On this day in 1944, the Supreme Court, in the landmark case of Smith v. Allwright, struck down the Texas Democratic Party’s policy of excluding African Americans from participating in its primary election.
Texas state law authorized the state’s Democratic Party to establish its own operating rules. Among these rules was a requirement that all primary voters be white. Lonnie E. Smith, a black voter in Harris County, Texas, sued his county election official, S.S. Allwright, arguing that the Constitution prohibited Texas from allowing the state’s Democratic Party to practice racial exclusion in its primary election.
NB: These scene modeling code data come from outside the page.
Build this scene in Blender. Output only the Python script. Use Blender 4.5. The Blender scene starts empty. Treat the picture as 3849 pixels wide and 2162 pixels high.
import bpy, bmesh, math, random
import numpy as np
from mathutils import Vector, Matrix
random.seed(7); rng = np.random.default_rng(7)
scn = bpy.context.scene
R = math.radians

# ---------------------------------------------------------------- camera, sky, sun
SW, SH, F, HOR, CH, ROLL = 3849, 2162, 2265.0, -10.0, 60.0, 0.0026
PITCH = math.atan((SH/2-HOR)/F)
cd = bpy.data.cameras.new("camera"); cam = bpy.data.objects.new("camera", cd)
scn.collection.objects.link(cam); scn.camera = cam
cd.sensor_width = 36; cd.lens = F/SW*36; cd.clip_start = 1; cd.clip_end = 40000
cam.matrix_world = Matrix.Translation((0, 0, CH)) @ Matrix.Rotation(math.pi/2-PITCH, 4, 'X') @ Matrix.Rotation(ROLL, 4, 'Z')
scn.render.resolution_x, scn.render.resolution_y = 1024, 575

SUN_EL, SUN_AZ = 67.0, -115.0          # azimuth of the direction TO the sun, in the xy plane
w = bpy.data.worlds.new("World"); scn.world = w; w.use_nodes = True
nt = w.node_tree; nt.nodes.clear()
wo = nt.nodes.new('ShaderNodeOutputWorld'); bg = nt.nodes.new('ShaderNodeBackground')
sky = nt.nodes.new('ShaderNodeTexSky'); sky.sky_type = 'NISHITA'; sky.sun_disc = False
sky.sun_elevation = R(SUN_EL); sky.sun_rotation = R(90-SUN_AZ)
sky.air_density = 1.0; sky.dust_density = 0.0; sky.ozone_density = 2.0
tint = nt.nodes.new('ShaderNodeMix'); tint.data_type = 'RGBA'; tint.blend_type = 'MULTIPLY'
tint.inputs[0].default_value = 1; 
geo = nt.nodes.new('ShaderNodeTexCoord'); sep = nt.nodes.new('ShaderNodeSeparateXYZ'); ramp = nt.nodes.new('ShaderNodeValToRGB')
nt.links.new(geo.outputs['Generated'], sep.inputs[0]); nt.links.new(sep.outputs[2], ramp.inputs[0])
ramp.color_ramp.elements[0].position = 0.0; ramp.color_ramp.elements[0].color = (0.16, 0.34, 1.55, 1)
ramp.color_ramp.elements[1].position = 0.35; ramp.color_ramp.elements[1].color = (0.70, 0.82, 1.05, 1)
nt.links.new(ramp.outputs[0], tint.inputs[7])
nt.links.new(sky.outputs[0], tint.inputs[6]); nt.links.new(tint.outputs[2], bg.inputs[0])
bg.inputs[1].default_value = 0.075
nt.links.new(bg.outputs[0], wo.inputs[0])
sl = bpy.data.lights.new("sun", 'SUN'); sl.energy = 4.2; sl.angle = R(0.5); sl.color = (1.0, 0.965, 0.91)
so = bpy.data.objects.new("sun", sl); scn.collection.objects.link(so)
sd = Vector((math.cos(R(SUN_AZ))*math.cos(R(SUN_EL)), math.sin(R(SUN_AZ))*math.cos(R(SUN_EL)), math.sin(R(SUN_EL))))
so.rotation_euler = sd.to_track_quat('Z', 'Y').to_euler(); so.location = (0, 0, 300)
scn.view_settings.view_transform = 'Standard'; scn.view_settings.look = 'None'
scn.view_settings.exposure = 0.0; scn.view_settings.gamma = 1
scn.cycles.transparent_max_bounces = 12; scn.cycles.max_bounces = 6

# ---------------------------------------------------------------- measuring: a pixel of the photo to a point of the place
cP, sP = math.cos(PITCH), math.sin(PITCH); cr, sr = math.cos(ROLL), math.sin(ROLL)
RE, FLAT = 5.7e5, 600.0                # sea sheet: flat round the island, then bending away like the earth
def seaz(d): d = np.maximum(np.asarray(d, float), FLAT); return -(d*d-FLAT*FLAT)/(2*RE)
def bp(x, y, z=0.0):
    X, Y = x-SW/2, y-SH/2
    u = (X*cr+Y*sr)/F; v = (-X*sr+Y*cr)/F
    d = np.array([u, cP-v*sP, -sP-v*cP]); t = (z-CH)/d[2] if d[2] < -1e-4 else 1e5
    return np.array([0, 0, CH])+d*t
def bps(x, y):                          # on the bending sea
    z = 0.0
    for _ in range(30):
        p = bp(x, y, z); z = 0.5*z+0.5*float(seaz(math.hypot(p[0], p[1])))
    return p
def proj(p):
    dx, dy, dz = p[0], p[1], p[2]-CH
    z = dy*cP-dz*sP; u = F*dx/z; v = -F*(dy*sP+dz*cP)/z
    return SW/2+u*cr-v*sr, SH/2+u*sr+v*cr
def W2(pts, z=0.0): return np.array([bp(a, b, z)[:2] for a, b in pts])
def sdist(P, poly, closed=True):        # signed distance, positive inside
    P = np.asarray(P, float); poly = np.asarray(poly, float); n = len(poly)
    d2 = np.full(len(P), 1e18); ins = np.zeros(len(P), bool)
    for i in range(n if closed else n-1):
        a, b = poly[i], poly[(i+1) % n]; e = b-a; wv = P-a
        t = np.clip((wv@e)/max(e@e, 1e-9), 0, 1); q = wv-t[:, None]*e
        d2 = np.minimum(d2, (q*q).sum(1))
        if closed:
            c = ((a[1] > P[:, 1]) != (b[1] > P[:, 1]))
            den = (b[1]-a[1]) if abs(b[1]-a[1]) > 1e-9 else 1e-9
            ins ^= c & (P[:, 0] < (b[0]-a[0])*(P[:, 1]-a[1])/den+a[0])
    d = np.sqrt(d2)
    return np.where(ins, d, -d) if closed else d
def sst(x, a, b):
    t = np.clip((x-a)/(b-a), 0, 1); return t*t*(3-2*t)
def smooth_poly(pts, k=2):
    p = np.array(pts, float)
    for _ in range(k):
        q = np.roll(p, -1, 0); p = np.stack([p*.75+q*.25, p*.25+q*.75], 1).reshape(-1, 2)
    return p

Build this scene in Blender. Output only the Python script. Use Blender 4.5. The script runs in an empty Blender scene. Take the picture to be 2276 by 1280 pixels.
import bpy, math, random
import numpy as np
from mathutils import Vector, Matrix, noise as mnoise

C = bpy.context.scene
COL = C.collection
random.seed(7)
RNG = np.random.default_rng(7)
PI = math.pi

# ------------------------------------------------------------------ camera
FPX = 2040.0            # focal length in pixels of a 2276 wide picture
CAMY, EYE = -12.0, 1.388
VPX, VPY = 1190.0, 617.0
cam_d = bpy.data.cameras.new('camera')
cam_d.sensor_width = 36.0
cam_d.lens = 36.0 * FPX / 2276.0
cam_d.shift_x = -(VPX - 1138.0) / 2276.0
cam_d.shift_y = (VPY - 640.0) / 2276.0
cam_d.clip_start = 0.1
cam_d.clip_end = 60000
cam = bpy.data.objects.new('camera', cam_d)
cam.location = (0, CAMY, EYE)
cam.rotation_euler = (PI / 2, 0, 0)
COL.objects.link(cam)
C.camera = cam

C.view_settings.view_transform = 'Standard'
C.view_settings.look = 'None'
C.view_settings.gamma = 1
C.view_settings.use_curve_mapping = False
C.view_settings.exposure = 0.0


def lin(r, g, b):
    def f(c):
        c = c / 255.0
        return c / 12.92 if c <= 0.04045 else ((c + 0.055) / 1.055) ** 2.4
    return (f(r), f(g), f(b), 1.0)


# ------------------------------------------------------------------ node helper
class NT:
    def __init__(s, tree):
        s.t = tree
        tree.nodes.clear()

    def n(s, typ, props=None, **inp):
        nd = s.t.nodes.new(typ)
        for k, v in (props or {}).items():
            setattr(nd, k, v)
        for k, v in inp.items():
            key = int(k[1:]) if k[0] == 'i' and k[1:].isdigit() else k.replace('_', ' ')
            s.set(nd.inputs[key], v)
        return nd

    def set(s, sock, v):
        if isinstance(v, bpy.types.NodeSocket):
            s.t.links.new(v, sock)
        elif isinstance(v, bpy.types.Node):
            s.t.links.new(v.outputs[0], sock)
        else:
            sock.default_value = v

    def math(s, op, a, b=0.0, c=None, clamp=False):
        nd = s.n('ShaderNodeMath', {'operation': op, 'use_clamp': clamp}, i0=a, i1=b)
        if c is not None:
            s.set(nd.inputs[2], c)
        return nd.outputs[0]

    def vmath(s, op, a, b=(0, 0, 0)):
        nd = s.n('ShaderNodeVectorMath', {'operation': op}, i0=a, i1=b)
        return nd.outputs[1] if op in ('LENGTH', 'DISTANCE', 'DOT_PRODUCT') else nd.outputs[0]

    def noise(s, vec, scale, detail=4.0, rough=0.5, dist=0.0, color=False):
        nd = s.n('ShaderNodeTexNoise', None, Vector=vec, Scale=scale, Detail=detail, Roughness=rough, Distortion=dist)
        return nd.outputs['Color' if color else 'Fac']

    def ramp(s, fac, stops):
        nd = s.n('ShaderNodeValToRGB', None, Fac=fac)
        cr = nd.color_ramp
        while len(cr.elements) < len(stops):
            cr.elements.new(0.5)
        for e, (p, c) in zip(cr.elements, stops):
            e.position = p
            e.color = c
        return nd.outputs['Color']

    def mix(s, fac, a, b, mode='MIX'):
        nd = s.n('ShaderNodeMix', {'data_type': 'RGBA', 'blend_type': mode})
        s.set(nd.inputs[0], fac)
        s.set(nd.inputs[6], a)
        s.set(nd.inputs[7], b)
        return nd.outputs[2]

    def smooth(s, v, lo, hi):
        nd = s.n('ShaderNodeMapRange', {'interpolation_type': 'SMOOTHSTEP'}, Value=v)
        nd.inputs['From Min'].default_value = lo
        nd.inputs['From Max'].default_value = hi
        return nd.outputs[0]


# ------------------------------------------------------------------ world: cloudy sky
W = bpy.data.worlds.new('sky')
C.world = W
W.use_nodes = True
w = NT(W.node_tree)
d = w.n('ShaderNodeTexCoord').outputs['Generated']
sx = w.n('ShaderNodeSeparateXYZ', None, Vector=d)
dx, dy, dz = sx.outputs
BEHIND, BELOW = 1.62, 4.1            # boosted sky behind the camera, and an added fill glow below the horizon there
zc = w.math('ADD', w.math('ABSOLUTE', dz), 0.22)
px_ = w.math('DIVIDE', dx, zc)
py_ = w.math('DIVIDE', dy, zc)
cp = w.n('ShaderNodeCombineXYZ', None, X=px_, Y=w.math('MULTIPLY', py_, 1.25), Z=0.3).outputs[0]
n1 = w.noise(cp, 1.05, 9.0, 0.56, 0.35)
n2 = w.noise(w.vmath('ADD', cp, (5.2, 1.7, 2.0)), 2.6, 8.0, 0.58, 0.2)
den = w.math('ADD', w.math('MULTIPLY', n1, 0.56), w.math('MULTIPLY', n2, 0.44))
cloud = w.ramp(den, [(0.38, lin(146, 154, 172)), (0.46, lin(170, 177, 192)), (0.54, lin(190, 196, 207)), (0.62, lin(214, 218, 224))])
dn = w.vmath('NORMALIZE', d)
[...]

The Democratic Party had controlled politics in the South since the late nineteenth century. Democrats dominated southern state and local offices and most federal representatives from the South were Democrats. In most southern states, the only competitive election was the Democratic primary. When the Democratic Party prevented African Americans from participating in their primaries, it effectively blocked southern blacks from casting the one vote that really mattered. The white primary combined with other forms of disfranchisement—poll taxes, literacy test, physical intimidation—to deprive black Texans, as well as other racial minorities, of the vote.
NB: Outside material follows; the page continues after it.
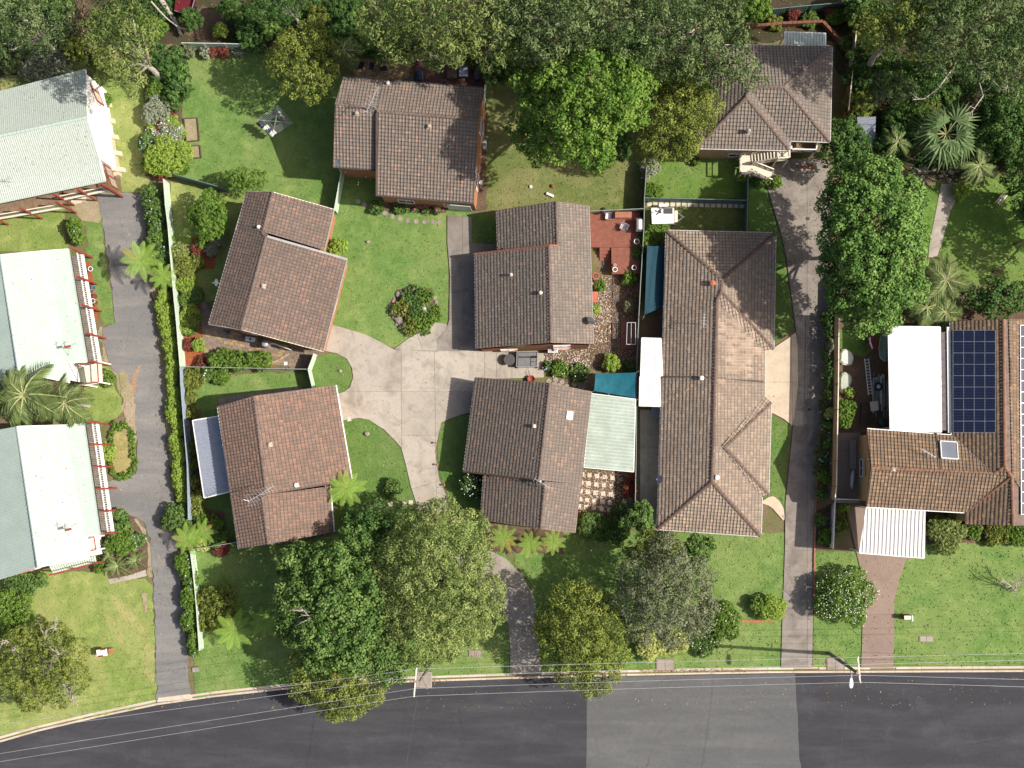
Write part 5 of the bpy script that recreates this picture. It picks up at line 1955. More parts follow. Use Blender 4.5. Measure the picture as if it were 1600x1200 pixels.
def crown_leaves(lobes, style, g, dens=1.0, gap=0.0):
 """domed clumps of leaves set apart over the lobes, thinner leaves inside"""
 rc, nl, ll, lw, sep, upb, spr, new = STY[style]
 small = min(1.0, max(.5, np.mean([max(q[1][0], q[1][1]) for q in lobes]) / 1.2))
 rc = rc * small
 C, Nn = [], []
 for c, rad in lobes:
  rx, ry, rz = rad
  n = int(60 + 16 * (rx * ry + rx * rz + ry * rz) / (rc * rc))
  d = g.normal(size=(n, 3))
  d /= np.linalg.norm(d, axis=1, keepdims=True)
  d = d[d[:, 2] > -0.5]
  k = g.uniform(0.78, 1.08, (len(d), 1))
  C.append(np.array(c)[None] + d * np.array(rad)[None] * k)
  Nn.append(d)
 C, Nn = np.concatenate(C), np.concatenate(Nn)
 keep = np.ones(len(C), bool)
 for c, rad in lobes:
  e = (((C - np.array(c)) / np.array(rad)) ** 2).sum(1)
  keep &= ~(e < 0.5)
 C, Nn = C[keep], Nn[keep]
 if gap:
  q = g.uniform(size=len(C)) > gap
  C, Nn = C[q], Nn[q]
 q = spaced(C, rc * sep / max(.6, dens) ** .5, g)
 C, Nn = C[q], Nn[q]
 m = len(C)
 T = np.clip(g.normal(new, .28, m), 0, 1)
 R = rc * g.uniform(.72, 1.25, m)
 cnt = np.maximum(8, (nl * (R / rc) ** 2 * g.uniform(.8, 1.2, m)).astype(int))
 idx = np.repeat(np.arange(m), cnt)
 N = len(idx)
 o = g.normal(size=(N, 3)) + Nn[idx] * .55 + np.array([0, 0, .45])
 o /= np.linalg.norm(o, axis=1, keepdims=True)
 rr_ = g.uniform(.55, 1.08, (N, 1))
 P = C[idx] + o * rr_ * R[idx][:, None] * np.array([1, 1, .8])
 nrm = o * 1.0 + g.normal(size=(N, 3)) * spr * .6
 nrm[:, 2] += upb
 s = g.uniform(.65, 1.25, N) * (.5 + .5 * small)
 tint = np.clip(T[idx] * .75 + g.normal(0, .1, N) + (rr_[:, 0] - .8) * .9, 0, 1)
 # sparse leaves inside, so that gaps do not show bare air
 F_ = []
 for c, rad in lobes:
  n = int(9 * dens * (rad[0] * rad[1]) / (ll * lw) * .26 * (0.6 if gap else 1.0))
  d = g.normal(size=(n, 3))
  d /= np.linalg.norm(d, axis=1, keepdims=True)
  F_.append(np.array(c)[None] + d * np.array(rad)[None] * g.uniform(.3, .78, (n, 1)))
 F_ = np.concatenate(F_)
 n = len(F_)
 P = np.concatenate([P, F_])
 nrm = np.concatenate([nrm, g.normal(size=(n, 3)) * .5 + np.array([0, 0, .7])])
 s = np.concatenate([s, g.uniform(.9, 1.3, n)])
 tint = np.concatenate([tint, np.zeros(n)])
 V, t = leaf_arrays(P, nrm, ll * s, lw * s * g.uniform(.8, 1.2, len(s)), tint, g)
 return V, t, C


def trunk_and_limbs(base, tips, r0, fork, mat, parent, bend=0.25, extra_twigs=0, seed=1):
 r = random.Random(seed)
 mb = MB()
 base = Vector(base)
 fork = Vector(fork)
 pts, rad = [], []
 for k in range(6):
  t = k / 5
  pts.append(base.lerp(fork, t) + Vector((r.uniform(-1, 1), r.uniform(-1, 1), 0)) * bend * sin(pi * t) * .5)
  rad.append(r0 * (1.35 if k == 0 else 1.0) * (1 - .4 * t))
 mb.tube(pts, rad, 8)
 for tip in tips:
  tip = Vector(tip)
  s = fork.lerp(base, r.uniform(0, .25))
  m = s.lerp(tip, .45) + Vector((r.uniform(-.3, .3), r.uniform(-.3, .3), r.uniform(.1, .5)))
  q = s.lerp(tip, .75) + Vector((r.uniform(-.3, .3), r.uniform(-.3, .3), r.uniform(.0, .4)))
  mb.tube([s, m, q, tip], [r0 * .5, r0 * .34, r0 * .2, r0 * .07], 6)
  for _ in range(2 + extra_twigs):
   e = q.lerp(tip, r.uniform(-.6, .8))
   f = e + Vector((r.uniform(-1, 1), r.uniform(-1, 1), r.uniform(-.1, .9))) * r.uniform(.5, 1.3)
   mb.tube([e, e.lerp(f, .5) + Vector((r.uniform(-.1, .1), r.uniform(-.1, .1), .1)), f], [r0 * .14, r0 * .09, r0 * .03], 5)
 return mb.build('trunk', mat, parent)


_seed = [100]


def tree(name, label, cx, cy, rx, ry, H, leaf, style, nl=9, dens=1.0, gap=0.0, trunk='trunk', group=None, cat='tree', lobes=None, base=None, lobe_r=0.5, twigs=0, flat_=0.42, r0=None, flowers=None, low=0.30):
 """crown centre and half size in photo pixels, H the tree's height"""
 _seed[0] += 1
 g = np.random.default_rng(_seed[0])
 r = random.Random(_seed[0])
 zc = H * (low + 1) / 2
 c = W(cx, cy, zc)
 s = MP(zc)
 RX, RY, RZ = rx * s, ry * s, H * (1 - low) / 2
 b = Vector((c.x, c.y, 0)) if base is None else W(*base)
 t = thing(name, label, cat, (b.x, b.y, 0), group)
 LB = []
 if lobes:
  for (lx, ly, lr, lz) in lobes:
   p = W(lx, ly, H * lz)
   q = lr * MP(H * lz)
   LB.append(((p.x, p.y, H * lz - q * flat_), (q, q * r.uniform(.85, 1.1), max(.3, q * r.uniform(.65, .85)))))
 else:
  k0 = r.uniform(0, 6.28)
  for i in range(nl):
   f = math.sqrt((i + .35) / nl)
   an = k0 + i * 2.39996 + r.uniform(-.25, .25)
   lr = lobe_r * r.uniform(.6, 1.25) * (1.08 - .35 * f)
   px = cos(an) * f * (1 - lr * .78)
   py = sin(an) * f * (1 - lr * .78)
   pz = (1 - f * f * .8) * (1 - .45) - .1 + r.uniform(-.16, .16)
   m = min(RX, RY)
   LB.append(((c.x + px * RX, c.y + py * RY, zc + RZ * pz * .75), (lr * (m + RX) / 2, lr * (m + RY) / 2, max(.35, min(RZ * .62, lr * m * r.uniform(.65, .9))))))
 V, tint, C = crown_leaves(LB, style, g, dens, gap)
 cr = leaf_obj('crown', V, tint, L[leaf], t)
 tips = [(q[0][0], q[0][1], q[0][2] - q[1][2] * .1) for q in LB]
 trunk_and_limbs((b.x, b.y, -.05), tips[:4] if low < .1 else tips, r0 or 0.018 * H + .03, (b.x + (c.x - b.x) * .5, b.y + (c.y - b.y) * .5, H * .36), M[trunk], t, seed=_seed[0], extra_twigs=twigs)
 if flowers:
  fm, fn, fs = flowers
  k = C[g.integers(0, len(C), fn)] + g.normal(size=(fn, 3)) * .18 + np.array([0, 0, .3])
  Vf, tf = leaf_arrays(np.repeat(k, 2, 0), g.normal(size=(fn * 2, 3)) * .5 + np.array([0, 0, 1]), np.full(fn * 2, fs), np.full(fn * 2, fs), np.zeros(fn * 2), g)
  leaf_obj('flower', Vf, tf, L[fm], t, 'stuff')
 return t


def shrub(label, cx, cy, r_, H, leaf, style='small', name='shrub', ry=None, flowers=None, group=None, dens=1.0, cat='shrub', nl=8, gap=0.0):
 e = elev(cx, cy)
 CZ[0] = DZ - e
 t = tree(name, label, cx, cy, r_, ry or r_, H, leaf, style, nl, dens, gap, 'trunk_brown', group, cat, lobe_r=0.5, low=0.05, r0=0.03 + .01 * H, flowers=flowers)
 CZ[0] = DZ
 t.location.z += e
 return t


def bare_branches(parent, pts, mat, rad=0.05, n=14, spread=1.0, seed=1, name='branch'):
 """leafless boughs standing out of a crown: pts [(px,py,z)...]"""
 r = random.Random(seed)
 mb = MB()
 P = [W(*p) for p in pts]
 mb.tube(P, [rad * (1 - .75 * i / (len(P) - 1)) for i in range(len(P))], 6)
 for _ in range(n):
  i = r.randrange(max(1, len(P) // 3), len(P))
  s = P[i - 1].lerp(P[i], r.random())
  d = (P[i] - P[i - 1]).normalized()
  e = s + (d * r.uniform(.2, 1) + Vector((r.uniform(-1, 1), r.uniform(-1, 1), r.uniform(-.3, .6)))) * spread * r.uniform(.4, 1.0)
  m = s.lerp(e, .5) + Vector((r.uniform(-.2, .2), r.uniform(-.2, .2), .05)) * spread
  mb.tube([s, m, e], [rad * .42, rad * .28, rad * .1], 5)
  f = e + Vector((r.uniform(-.6, .6), r.uniform(-.6, .6), .1)) * spread
  mb.tube([m, m.lerp(f, .6), f], [rad * .22, rad * .16, rad * .07], 4)
 return mb.build(name, M[mat], parent)


# --- large trees, one by one
GUMS = 'eucalyptus trees along the back boundary'
tree('gum_tree', 'tall grey green gum tree at the top corner above the garden steps', 40, 40, 85, 62, 13, 'gum_grey', 'gum', 10, 0.95, 0.1, 'trunk_pale', GUMS, low=.35)
tree('gum_tree', 'olive gum tree overhanging the end of the back fence', 196, 68, 62, 92, 16, 'gum', 'gum', 9, 1.0, 0.1, 'trunk_pale', GUMS, low=.35)
t = tree('gum_tree', 'yellowish gum tree spreading over the top of the north house deck', 690, 40, 112, 56, 16, 'gum', 'gum', 0, 1.05, 0.12, 'trunk_pale', GUMS, lobes=[(590, 30, 30, .8), (630, 55, 36, .78), (655, 10, 42, .9), (700, 40, 44, .95), (745, 20, 44, .9), (770, 60, 36, .85), (690, 84, 24, .72), (715, 66, 24, .8), (610, 78, 20, .7), (780, -10, 40, .85)], base=(700, 35))
bare_branches(t, [(606, 40, 6), (590, 30, 9), (588, 10, 11), (594, -10, 12)], 'trunk_pale', .09, 10, 1.2, 3)
bare_branches(t, [(672, 40, 7), (668, 58, 9.5), (680, 54, 10.5), (690, 55, 11)], 'trunk_pale', .09, 8, .9, 4)
t = tree('gum_tree', 'large grey gum tree between the north house and the bright green tree', 850, 45, 75, 62, 17, 'gum_grey', 'gum', 0, 1.1, 0.1, 'trunk_pale', GUMS, lobes=[(805, 20, 40, .85), (850, 0, 42, .9), (820, 62, 34, .78), (865, 50, 40, .9), (905, 20, 42, .95), (900, 58, 28, .8), (845, 92, 24, .68)], base=(868, 40))
bare_branches(t, [(890, 45, 8), (905, 58, 10), (930, 50, 11), (945, 42, 12)], 'trunk_pale', .08, 8, 1.0, 9)
t = tree('gum_tree', 'tall blue grey gum tree leaning over the roof of the two storey house', 1060, 60, 120, 80, 17, 'gum_grey', 'gum', 0, 1.05, 0.1, 'trunk_pale', GUMS, lobes=[(960, 20, 42, .88), (1000, 50, 44, .92), (1040, 10, 46, .95), (1085, 45, 46, .95), (1120, 20, 42, .9), (1135, 65, 34, .85), (1060, 85, 32, .8), (1105, 92, 30, .78), (1150, 95, 26, .76), (1120, 118, 20, .7), (1180, 120, 14, .66), (1025, 100, 22, .7)], base=(1080, 50))
bare_branches(t, [(1100, 80, 8), (1130, 105, 9.3), (1150, 122, 9.6), (1166, 134, 9.8)], 'trunk_brown', .12, 5, .7, 12)
tree('gum_tree', 'dull green gum tree filling the woods east of the paling fence', 1400, 45, 62, 52, 18, 'olive', 'gum', 8, .95, .15, 'trunk_pale', GUMS, low=.4)
t = tree('gum_tree', 'big gum tree with long dead boughs above the fan palm', 1510, 50, 105, 70, 18, 'gum_grey', 'gum', 0, .95, .14, 'trunk_brown', GUMS, lobes=[(1440, 20, 36, .85), (1480, 62, 38, .9), (1530, 20, 44, .95), (1570, 55, 46, .92), (1540, 95, 30, .8), (1595, 110, 34, .8), (1610, 30, 50, .9), (1450, 75, 24, .75), (1490, -5, 40, .9)], base=(1475, 120))
for k, pts in enumerate(([(1475, 120, 1), (1500, 92, 7), (1515, 76, 10), (1530, 60, 12)], [(1490, 105, 5), (1466, 138, 8), (1445, 154, 9.5), (1426, 156, 10)], [(1500, 90, 8), (1478, 82, 10.5), (1452, 78, 11.2), (1425, 82, 11.5)], [(1510, 85, 7), (1535, 110, 9), (1560, 135, 9.8), (1590, 138, 10)], [(1480, 42, 11), (1455, 44, 12.4), (1432, 52, 12.6), (1420, 56, 12.5)], [(1558, 28, 11), (1570, 34, 12.5), (1580, 28, 13)], [(1530, 130, 8), (1536, 150, 8.8), (1522, 170, 9), (1515, 178, 9)], [(1565, 105, 9), (1572, 120, 9.6), (1575, 140, 9.8)])):
 bare_branches(t, pts, 'trunk_brown' if k == 0 else 'trunk_pale', .24 if k == 0 else .075, 4 if k == 0 else 7, .8, 20 + k)
tree('gum_tree', 'low spreading gum tree over the small grey shed', 1385, 140, 48, 26, 8, 'gum_grey', 'gum', 6, .9, .12, 'trunk_pale', GUMS, low=.5)
tree('gum_tree', 'dark scrubby tree at the very top between the red trailer and the round olive tree', 450, 8, 78, 30, 9, 'deep', 'fine', 7, .8, .25, 'trunk_pale', GUMS, low=.4)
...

Texas defended itself against Smith’s lawsuit by arguing that the Democratic Party was a private association, so the state was not responsible for the party’s racial discriminatory policy. The Supreme Court rejected this argument. In an 8-1 decision, with Justice Stanley F. Reed writing for the majority, the Court found that the Texas policy that empowered political parties and gave them discretion to make their own rules violated the Constitution when it resulted in racial discrimination. Even though the Democratic Party of Texas is a voluntary association, the Court found primary elections were conducted by the party under state authority. The Court found the Texas policy infringed on Smith’s Fifteenth Amendment right to vote and also denied Smith his Fourteenth Amendment right to equal protection under the law. The Court reasoned that just like the right to vote afforded to citizens during general elections, citizens have that same right to participate in a primary election without racial discrimination.
This decision had widespread implications for black participation in Texas politics, although many discriminatory voter registration policies remained. By 1948, four years after Allwright, the number of registered black voters in the South rose to 800,000; by 1952 it reached over one million.
Smith’s efforts in Allwright also inspired Houston resident Barbara Jordan to pursue a political career. She would become the first African American elected to the Texas Senate since Reconstruction and then the first southern African-American woman elected to the United States House of Representatives.